[Start of Exercise inputs]

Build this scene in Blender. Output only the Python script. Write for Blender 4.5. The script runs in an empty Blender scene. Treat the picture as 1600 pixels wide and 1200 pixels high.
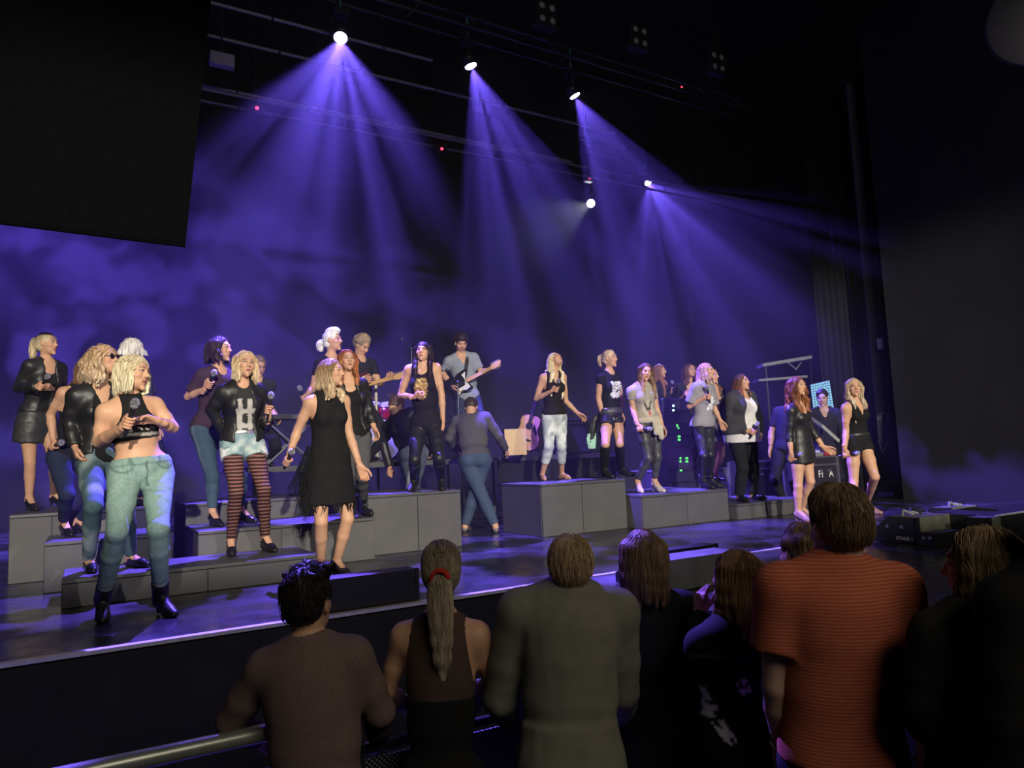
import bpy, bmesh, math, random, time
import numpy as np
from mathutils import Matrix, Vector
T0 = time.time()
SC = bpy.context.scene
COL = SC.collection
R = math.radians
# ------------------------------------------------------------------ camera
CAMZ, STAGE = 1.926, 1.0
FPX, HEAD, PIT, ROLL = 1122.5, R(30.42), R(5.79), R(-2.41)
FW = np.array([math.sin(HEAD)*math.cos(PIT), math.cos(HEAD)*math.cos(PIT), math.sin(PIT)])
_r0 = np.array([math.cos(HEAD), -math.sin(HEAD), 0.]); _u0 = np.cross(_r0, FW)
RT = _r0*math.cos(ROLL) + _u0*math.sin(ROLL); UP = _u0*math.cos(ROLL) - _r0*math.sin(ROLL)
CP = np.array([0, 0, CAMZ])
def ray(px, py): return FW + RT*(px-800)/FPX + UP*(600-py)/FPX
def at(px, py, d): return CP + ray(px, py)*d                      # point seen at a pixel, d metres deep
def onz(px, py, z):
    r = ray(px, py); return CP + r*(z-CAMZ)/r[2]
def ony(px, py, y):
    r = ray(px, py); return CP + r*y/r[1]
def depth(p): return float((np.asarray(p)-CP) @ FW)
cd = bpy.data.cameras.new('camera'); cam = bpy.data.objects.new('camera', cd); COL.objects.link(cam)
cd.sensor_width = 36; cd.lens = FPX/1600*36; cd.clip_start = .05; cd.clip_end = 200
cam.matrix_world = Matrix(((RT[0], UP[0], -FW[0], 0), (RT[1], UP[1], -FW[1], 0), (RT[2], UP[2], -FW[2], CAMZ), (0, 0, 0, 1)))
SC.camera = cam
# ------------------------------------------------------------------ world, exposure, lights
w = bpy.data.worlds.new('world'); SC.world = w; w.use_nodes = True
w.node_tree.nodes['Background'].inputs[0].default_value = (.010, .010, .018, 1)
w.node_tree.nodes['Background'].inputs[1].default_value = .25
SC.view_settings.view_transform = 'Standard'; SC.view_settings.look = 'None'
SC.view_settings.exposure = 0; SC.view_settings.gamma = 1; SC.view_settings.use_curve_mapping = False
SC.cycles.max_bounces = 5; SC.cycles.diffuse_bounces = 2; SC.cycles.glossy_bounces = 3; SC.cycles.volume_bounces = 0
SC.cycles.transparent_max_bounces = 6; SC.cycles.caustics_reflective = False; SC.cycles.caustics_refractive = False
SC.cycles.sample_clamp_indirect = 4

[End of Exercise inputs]
[Start of Exercise inputs]

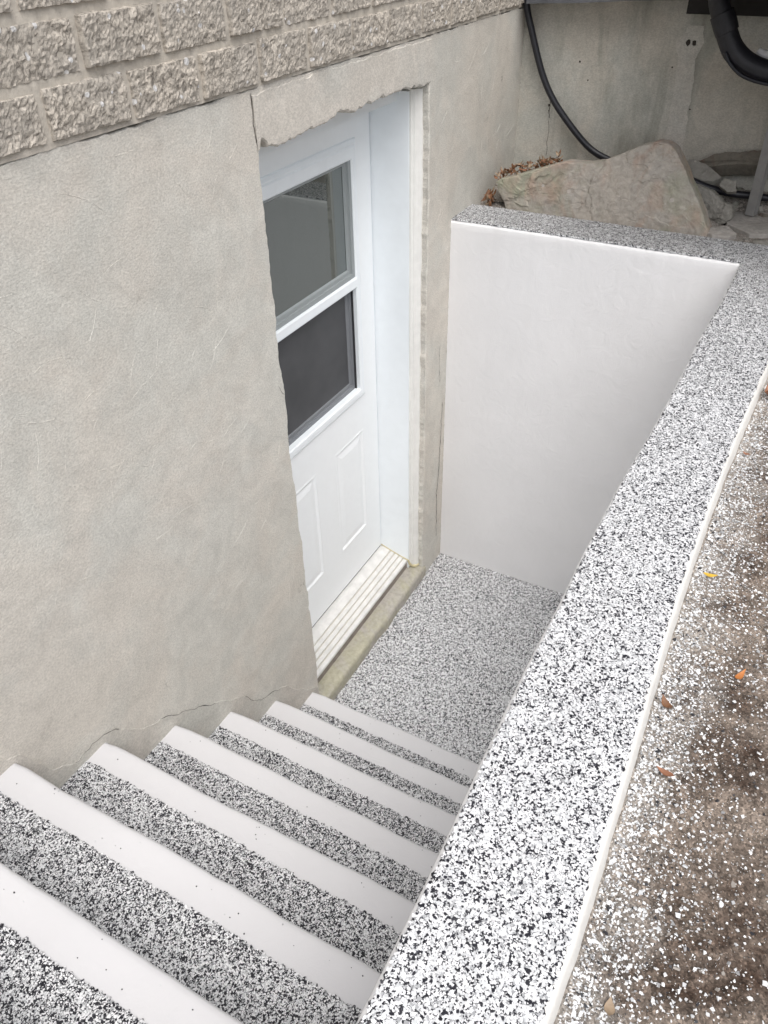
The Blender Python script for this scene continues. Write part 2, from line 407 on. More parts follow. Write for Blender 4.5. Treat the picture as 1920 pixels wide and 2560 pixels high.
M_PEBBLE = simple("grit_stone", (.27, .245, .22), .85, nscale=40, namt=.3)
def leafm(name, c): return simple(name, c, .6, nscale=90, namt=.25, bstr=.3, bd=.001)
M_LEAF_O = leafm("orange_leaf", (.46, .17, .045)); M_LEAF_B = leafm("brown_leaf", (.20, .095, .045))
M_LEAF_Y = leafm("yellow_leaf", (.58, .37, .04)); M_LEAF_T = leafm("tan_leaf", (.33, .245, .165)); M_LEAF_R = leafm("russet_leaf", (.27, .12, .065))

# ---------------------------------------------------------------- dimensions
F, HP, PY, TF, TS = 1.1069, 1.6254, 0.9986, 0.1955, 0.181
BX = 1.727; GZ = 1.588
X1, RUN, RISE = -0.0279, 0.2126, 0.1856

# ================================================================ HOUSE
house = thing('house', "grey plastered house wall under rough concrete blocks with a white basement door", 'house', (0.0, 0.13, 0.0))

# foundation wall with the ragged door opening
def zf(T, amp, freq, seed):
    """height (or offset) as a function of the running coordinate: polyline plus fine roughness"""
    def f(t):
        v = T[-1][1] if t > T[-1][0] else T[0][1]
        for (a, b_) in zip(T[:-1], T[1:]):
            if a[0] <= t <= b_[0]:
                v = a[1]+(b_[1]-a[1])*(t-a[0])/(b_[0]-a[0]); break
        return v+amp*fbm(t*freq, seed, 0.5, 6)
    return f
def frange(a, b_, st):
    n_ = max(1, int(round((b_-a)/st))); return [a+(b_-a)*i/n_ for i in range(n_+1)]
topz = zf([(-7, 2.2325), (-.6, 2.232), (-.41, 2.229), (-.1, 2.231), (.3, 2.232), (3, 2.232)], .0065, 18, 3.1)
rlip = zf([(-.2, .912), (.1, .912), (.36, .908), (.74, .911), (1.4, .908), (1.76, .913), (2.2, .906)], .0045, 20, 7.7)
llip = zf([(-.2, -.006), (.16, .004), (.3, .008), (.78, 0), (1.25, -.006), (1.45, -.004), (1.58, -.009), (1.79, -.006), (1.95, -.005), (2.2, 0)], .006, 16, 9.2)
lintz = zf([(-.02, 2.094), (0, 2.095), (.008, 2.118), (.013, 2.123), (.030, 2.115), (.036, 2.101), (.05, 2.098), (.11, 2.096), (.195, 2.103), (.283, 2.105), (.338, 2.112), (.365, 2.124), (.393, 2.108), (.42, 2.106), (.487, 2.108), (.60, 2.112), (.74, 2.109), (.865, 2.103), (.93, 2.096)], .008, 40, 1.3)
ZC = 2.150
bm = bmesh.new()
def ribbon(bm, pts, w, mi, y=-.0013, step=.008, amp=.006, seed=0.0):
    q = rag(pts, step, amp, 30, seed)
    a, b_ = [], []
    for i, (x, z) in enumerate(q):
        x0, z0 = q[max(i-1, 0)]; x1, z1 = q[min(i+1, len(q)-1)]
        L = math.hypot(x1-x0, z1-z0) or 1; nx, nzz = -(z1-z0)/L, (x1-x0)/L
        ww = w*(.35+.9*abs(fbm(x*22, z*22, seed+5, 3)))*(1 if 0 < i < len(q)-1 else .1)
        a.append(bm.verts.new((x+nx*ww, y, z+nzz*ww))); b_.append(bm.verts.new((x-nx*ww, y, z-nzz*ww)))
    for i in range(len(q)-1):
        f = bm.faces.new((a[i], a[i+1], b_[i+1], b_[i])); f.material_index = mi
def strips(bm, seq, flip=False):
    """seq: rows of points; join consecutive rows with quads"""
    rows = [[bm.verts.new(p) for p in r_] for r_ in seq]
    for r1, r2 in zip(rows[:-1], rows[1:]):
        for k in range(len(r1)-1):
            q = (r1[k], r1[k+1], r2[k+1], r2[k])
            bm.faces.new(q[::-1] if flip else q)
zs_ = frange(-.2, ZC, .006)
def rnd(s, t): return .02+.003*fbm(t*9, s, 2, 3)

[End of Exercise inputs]

Track down the lines that include the word "Python" and copy them.

* Complete answer
Build this scene in Blender. Output only the Python script. Write for Blender 4.5. The script runs in an empty Blender scene. Treat the picture as 1600 pixels wide and 1200 pixels high.
The Blender Python script for this scene continues. Write part 2, from line 407 on. More parts follow. Write for Blender 4.5. Treat the picture as 1920 pixels wide and 2560 pixels high.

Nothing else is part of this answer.